The Democratic Republic of Congo is extraditing one of the most wanted suspects in the Rwandan genocide to face charges for his crimes.
Ladislas Ntaganzwa was arrested in eastern Congo last year and was transferred into U.N. custody early Sunday before being sent to the Rwandan capital, Kigali.
Ntaganzwa is expected to be tried on nine counts of genocide, crimes against humanity and violations the Geneva conventions.
He served as mayor of the Nyakizu commune in Butare prefecture where he helped establish paramilitary forces bent on committing genocide. He and his forces are accused of organizing the massacre of some 20,000 ethnic Tutsis over a four-day period.
Captured in December
Congolese authorities said Ntaganzwa was arrested in Rushihe in December after a military operation dismantled the local headquarters of his rebel group, known by its French acronym, the FDLR.
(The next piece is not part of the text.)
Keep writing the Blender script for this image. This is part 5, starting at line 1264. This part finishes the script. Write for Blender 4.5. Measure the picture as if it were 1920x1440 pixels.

He was initially wanted for trial by the Tanzania-based U.N. International Criminal Tribunal for Rwanda, but the case was transferred to Rwanda.
Other top fugitives at large include Felicien Kabuga, the alleged chief financier of the genocide; Protais Mpiranya, the former commandant of the notorious Presidential Guards; and former Defense Minister Augustin Bizimana.
An estimated 800,000 Tutsis and politically moderate Hutus were killed in the 1994 genocide.
Some material for this report came from AP and AFP.